Sam Hartman wrote as an individual contribution:
However there is a similar issue with DKIM. It's not clear what
policies a medium sized ISP could adopt to avoid being subject to such
an attack. It's not clear how you could maintain a reputation while
still defaulting to providing service to anyone who wants an account.
There are a few possibilities:
- There was a suggestion of a "revocation ID" that could optionally be
part of the signature. If present, the verifier would need to query the
originating domain (DNS again, probably...) to see if there is a record
indicating that the given revocation ID has indeed been revoked (absence
of a record indicating no revocation). ISPs would potentially apply a
different revocation ID per customer. This warrants further study; if
DNS is used for this, we need to think about both the transaction load
and the amount of negative caching that would need to be done.
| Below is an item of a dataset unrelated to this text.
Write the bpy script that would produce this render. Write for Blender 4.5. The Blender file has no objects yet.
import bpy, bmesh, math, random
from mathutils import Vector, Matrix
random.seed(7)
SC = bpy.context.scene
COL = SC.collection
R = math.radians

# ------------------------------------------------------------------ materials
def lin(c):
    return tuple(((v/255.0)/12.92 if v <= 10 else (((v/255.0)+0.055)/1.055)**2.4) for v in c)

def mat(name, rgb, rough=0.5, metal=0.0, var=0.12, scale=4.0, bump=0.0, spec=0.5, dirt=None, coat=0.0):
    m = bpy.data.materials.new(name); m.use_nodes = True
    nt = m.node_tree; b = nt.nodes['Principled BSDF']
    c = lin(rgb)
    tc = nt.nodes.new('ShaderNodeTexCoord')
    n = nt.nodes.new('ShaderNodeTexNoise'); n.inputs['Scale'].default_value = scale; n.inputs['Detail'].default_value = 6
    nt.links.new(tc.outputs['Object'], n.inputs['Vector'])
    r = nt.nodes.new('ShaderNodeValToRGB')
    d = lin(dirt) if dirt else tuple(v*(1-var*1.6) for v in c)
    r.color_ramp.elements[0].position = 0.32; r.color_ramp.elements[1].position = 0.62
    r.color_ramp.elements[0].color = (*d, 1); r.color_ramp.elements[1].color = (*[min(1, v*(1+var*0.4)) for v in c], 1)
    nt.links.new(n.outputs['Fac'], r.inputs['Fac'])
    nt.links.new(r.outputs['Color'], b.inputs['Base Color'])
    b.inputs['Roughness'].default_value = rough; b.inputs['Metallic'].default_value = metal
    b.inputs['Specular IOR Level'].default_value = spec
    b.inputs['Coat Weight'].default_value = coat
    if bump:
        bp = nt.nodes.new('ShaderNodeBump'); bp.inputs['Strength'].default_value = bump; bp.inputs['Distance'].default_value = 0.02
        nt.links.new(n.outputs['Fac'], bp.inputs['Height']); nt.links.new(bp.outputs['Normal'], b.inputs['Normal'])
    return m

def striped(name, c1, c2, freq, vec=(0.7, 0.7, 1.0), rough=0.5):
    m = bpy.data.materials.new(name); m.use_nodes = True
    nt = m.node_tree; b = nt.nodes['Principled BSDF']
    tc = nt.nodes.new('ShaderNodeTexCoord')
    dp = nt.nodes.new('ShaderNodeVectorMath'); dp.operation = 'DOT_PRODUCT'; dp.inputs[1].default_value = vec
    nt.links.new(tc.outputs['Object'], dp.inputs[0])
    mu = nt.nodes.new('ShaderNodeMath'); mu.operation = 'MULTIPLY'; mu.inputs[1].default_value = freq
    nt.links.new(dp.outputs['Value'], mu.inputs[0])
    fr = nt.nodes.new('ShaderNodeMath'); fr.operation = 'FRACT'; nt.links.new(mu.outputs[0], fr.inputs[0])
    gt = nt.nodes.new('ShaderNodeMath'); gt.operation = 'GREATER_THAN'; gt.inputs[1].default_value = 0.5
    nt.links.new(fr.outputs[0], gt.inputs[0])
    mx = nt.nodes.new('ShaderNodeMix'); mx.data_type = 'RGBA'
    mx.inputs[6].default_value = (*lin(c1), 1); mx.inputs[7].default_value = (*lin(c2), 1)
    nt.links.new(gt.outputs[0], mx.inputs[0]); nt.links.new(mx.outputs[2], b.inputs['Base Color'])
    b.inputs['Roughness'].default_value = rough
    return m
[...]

- As a business model, ISPs might consider message signing to be a
premium service, for which they either charge extra or vet their
customers more thoroughly. "Free" accounts might not get their mail
signed or might get it signed by some key with a potentially more
dubious reputation.
- Operationally, DKIM might be used with other mechanisms (SenderID/SPF
or CSV for example) and an affirmative result from both would probably
be a better indication that a replay attack is not taking place.
Messages which pass DKIM but fail the other mechanism might be subject
to additional scrutiny.
Do we care? Is this acceptable to the operations communities?
I care. This is an example of where signature-based mechanisms aren't
perfect, but nothing is. Nevertheless, I feel that they still add
significant enough value to be worthwhile. But I'm not an operations
guy, so we need their comments as well.